Cristo há-de ser proposto a todos com confiança. A proposta seja
feita aos adultos, às famílias, aos jovens, às crianças,
sem nunca esconder as exigências mais radicais da mensagem evangélica,
mas adaptando-a, a nível de sensibilidade e linguagem, à situação
de cada um, segundo o exemplo de Paulo que afirmava: " Fiz-me tudo para
todos, para salvar alguns a todo o custo " (1 Cor 9,22). Ao recomendar
tudo isto, penso particularmente à pastoral juvenil.
Precisamente vindo dos jovens, o Jubileu, como
acima recordei, presenteou-nos com um testemunho de generosa disponibilidade.
Temos de saber valorizar resposta tão consoladora, investindo aquele
entusiasmo como um novo talento (cf.
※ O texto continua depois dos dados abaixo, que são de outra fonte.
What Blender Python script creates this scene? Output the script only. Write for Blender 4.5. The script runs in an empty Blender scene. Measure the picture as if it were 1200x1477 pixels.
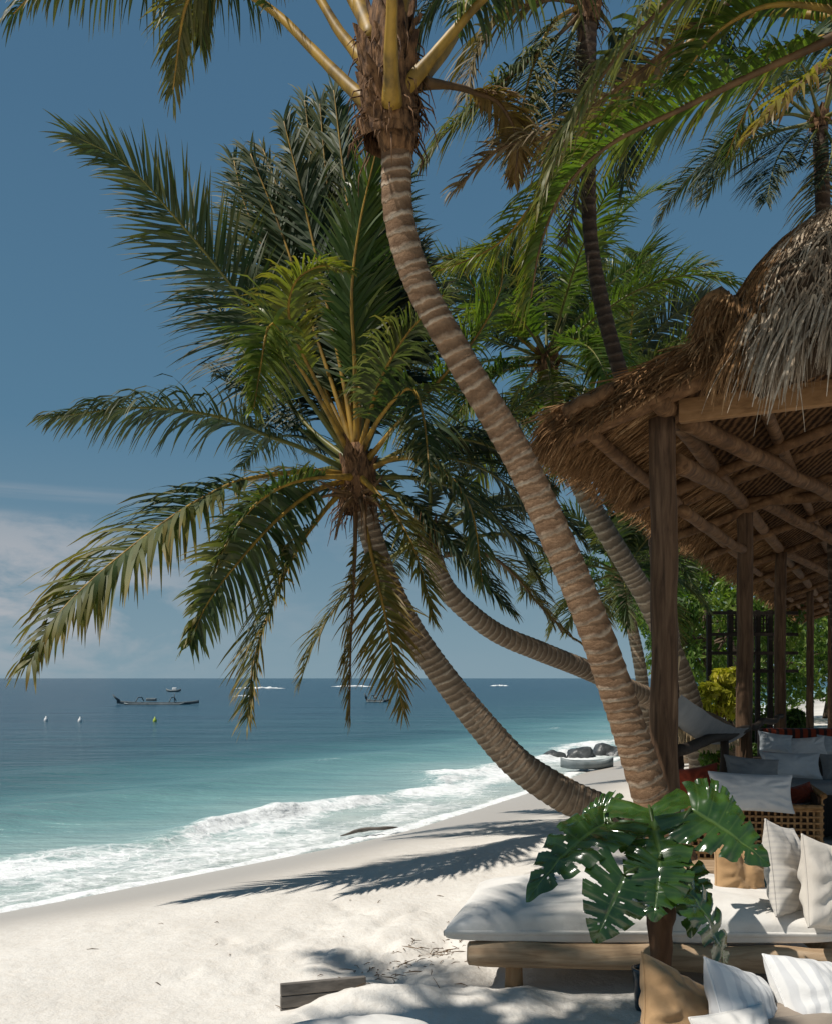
import bpy, math, random
from mathutils import Vector, Matrix, noise
R = random.Random
rad = math.radians
F, H, CX, HY = 1350.0, 2.0, 600.0, 978.0
scene = bpy.context.scene
col = scene.collection
V = Vector
ZU = V((0, 0, 1))

def at(px, py, Y):
    """the point at distance Y that the photograph shows at (px, py)"""
    return V(((px - CX) / F * Y, Y, H - (py - HY) / F * Y))

def lerp(a, b, t): return a + (b - a) * t
def clamp(x, a=0., b=1.): return max(a, min(b, x))
def sstep(a, b, x):
    t = clamp((x - a) / (b - a)); return t * t * (3 - 2 * t)
def nz(x, y, z=0.): return noise.noise(V((x, y, z)))
def fbm(x, y, z=0., o=3):
    s, a, f = 0., 1., 1.
    for _ in range(o):
        s += a * noise.noise(V((x * f, y * f, z * f))); a *= .5; f *= 2.03
    return s

# ------------------------------------------------------------------ mesh collector
class MB:
    def __init__(s): s.v = []; s.f = []; s.m = []; s.att = {}
    def add(s, vs, fs, mi=0):
        o = len(s.v); s.v += [tuple(p) for p in vs]
        s.f += [tuple(i + o for i in f) for f in fs]; s.m += [mi] * len(fs); return o
    def setatt(s, name, o, vals):
        a = s.att.setdefault(name, {})
        for i, x in enumerate(vals): a[o + i] = x
    def tube(s, pts, rs, n=10, mi=0, cap=True, wob=0., seed=0):
        pts = [V(p) for p in pts]; m = len(pts); vs = []
        if isinstance(rs, (int, float)): rs = [rs] * m
        N = None
        for i, p in enumerate(pts):
            t = (pts[min(i + 1, m - 1)] - pts[max(i - 1, 0)]).normalized()
            if N is None:
                N = t.cross(V((0, 1, 0)) if abs(t.y) < .9 else V((1, 0, 0))).normalized()
            N = (N - t * N.dot(t)).normalized(); B = t.cross(N)
            for k in range(n):
                a = 2 * math.pi * k / n
                r = rs[i]
                if wob: r *= 1 + wob * nz(math.cos(a) * 1.3 + seed, math.sin(a) * 1.3, i * .35 + seed)
                vs.append(p + (N * math.cos(a) + B * math.sin(a)) * r)
        fs = [(i * n + k, i * n + (k + 1) % n, (i + 1) * n + (k + 1) % n, (i + 1) * n + k) for i in range(m - 1) for k in range(n)]
        if cap: fs += [tuple(range(n - 1, -1, -1)), tuple((m - 1) * n + k for k in range(n))]
        return s.add(vs, fs, mi)
    def box(s, c, size, rot=None, mi=0, bev=.0):
        c = V(c); hx, hy, hz = [q / 2 for q in size]; M = rot or Matrix.Identity(3)
        if bev <= 0:
            vs = [c + M @ V((x * hx, y * hy, z * hz)) for x in (-1, 1) for y in (-1, 1) for z in (-1, 1)]
            fs = [(0, 1, 3, 2), (4, 6, 7, 5), (0, 4, 5, 1), (2, 3, 7, 6), (0, 2, 6, 4), (1, 5, 7, 3)]
            return s.add(vs, fs, mi)
        import bmesh
        bm = bmesh.new(); bmesh.ops.create_cube(bm, size=1)
        for q in bm.verts: q.co = V((q.co.x * 2 * hx, q.co.y * 2 * hy, q.co.z * 2 * hz))
        bmesh.ops.bevel(bm, geom=bm.edges[:], offset=bev, segments=3, profile=.6, affect='EDGES')
        bm.verts.index_update()
        o = s.add([c + M @ q.co for q in bm.verts], [tuple(q.index for q in f.verts) for f in bm.faces], mi)
        bm.free(); return o
    def build(s, name, mats, parent=None, smooth=True):
        me = bpy.data.meshes.new(name); me.from_pydata(s.v, [], s.f)
        for m in (mats if isinstance(mats, (list, tuple)) else [mats]): me.materials.append(m)
        me.polygons.foreach_set('material_index', s.m)
        me.polygons.foreach_set('use_smooth', [smooth] * len(s.f))
        for k, d in s.att.items():
            a = me.attributes.new(k, 'FLOAT', 'POINT')
            a.data.foreach_set('value', [d.get(i, 0.) for i in range(len(s.v))])
        me.update()
        o = bpy.data.objects.new(name, me); col.objects.link(o)
        if parent is not None: o.parent = parent
        return o

def spline(pts, n):
    """Catmull-Rom through pts, resampled at n even arc lengths"""
    P = [V(p) for p in pts]
    if len(P) == 2: P = [P[0], P[0].lerp(P[1], .5), P[1]]
    P = [P[0] * 2 - P[1]] + P + [P[-1] * 2 - P[-2]]
    D = []
    for i in range(1, len(P) - 2):
        a, b, c, d = P[i - 1:i + 3]
        for k in range(14):
            t = k / 14
            D.append(.5 * ((2 * b) + (c - a) * t + (2 * a - 5 * b + 4 * c - d) * t * t + (3 * b - a - 3 * c + d) * t ** 3))
    D.append(P[-2].copy())
    L = [0.]
    for i in range(1, len(D)): L.append(L[-1] + (D[i] - D[i - 1]).length)
    out = []; j = 0
    for k in range(n):
        q = L[-1] * k / (n - 1)
        while j < len(L) - 2 and L[j + 1] < q: j += 1
        t = (q - L[j]) / max(1e-9, L[j + 1] - L[j])
        out.append(D[j].lerp(D[j + 1], clamp(t)))
    return out, L[-1]

def tag(o, label, cat, group=None, kind=None):
    o['label'] = label; o['category'] = cat
    if group: o['group'] = group
    if kind: o['kind'] = kind
    return o
def empty(name, loc, label, cat, group=None, rz=0.):
    o = bpy.data.objects.new(name, None); col.objects.link(o); o.location = loc; o.rotation_euler.z = rz
    o.empty_display_size = .2
    return tag(o, label, cat, group)
def under(parent, o):
    """parent o keeping its world-space mesh where it was built"""
    o.parent = parent; o.matrix_parent_inverse = Matrix.LocRotScale(parent.location, parent.rotation_euler, parent.scale).inverted()
    return o

# ------------------------------------------------------------------ materials
def mat(name, rough=.6, spec=.5):
    m = bpy.data.materials.new(name); m.use_nodes = True
    nt = m.node_tree; b = nt.nodes['Principled BSDF']
    b.inputs['Roughness'].default_value = rough
    b.inputs['Specular IOR Level'].default_value = spec
    return m, nt, b
def nd(nt, t, **kw):
    n = nt.nodes.new(t)
    for k, v in kw.items():
        if k in n.inputs and not hasattr(n, k): n.inputs[k].default_value = v
        elif hasattr(n, k): setattr(n, k, v)
        else: n.inputs[k].default_value = v
    return n
def lk(nt, a, b): nt.links.new(a, b)
def ramp(nt, fac, stops, interp='LINEAR'):
    n = nt.nodes.new('ShaderNodeValToRGB'); cr = n.color_ramp; cr.interpolation = interp
    while len(cr.elements) < len(stops): cr.elements.new(.5)
    for e, (p, c) in zip(cr.elements, stops):
        e.position = p; e.color = (*c, 1) if len(c) == 3 else c
    if fac is not None: lk(nt, fac, n.inputs[0])
    return n.outputs[0]
def mathn(nt, op, a, b=None, c=None, cl=False):
    n = nt.nodes.new('ShaderNodeMath'); n.operation = op; n.use_clamp = cl
    for i, x in enumerate((a, b, c)):
        if x is None: continue
        if isinstance(x, (int, float)): n.inputs[i].default_value = x
        else: lk(nt, x, n.inputs[i])
    return n.outputs[0]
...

Mt 25,15) que o Senhor colocou nas nossas
mãos para fazê-lo frutificar.
41. Nesta missionariedade confiante, empreendedora e criativa, sirva-nos de
estímulo e orientação o exemplo luminoso de tantas testemunhas
da fé que o Jubileu nos fez recordar. A Igreja encontrou sempre, nos
seus mártires, uma semente de vida. " Sanguis martyrum, semen christianorum
": 25 esta célebre " lei " enunciada por Tertuliano, sujeita
à prova da história, sempre se mostrou verdadeira. Porque não
haveria de o ser também no século e milénio que estamos
a começar? Talvez estivéssemos um pouco habituados a ver os mártires
de longe, como se se tratasse duma categoria do passado associada especialmente
com os primeiros séculos da era cristã. A comemoração
jubilar descerrou-nos um cenário surpreendente, mostrando o nosso tempo
particularmente rico de testemunhas, que souberam, ora dum modo ora doutro,
viver o Evangelho em situações de hostilidade e perseguição
até darem muitas vezes a prova suprema do sangue. Neles, a palavra de
Deus, semeada em terra boa, produziu o cêntuplo (cf. Mt 13,8.23). Com
o seu exemplo, indicaram-nos e de certo modo aplanaram-nos a estrada do futuro.
A nós, resta-nos apenas seguir, com a graça de Deus, as suas pegadas.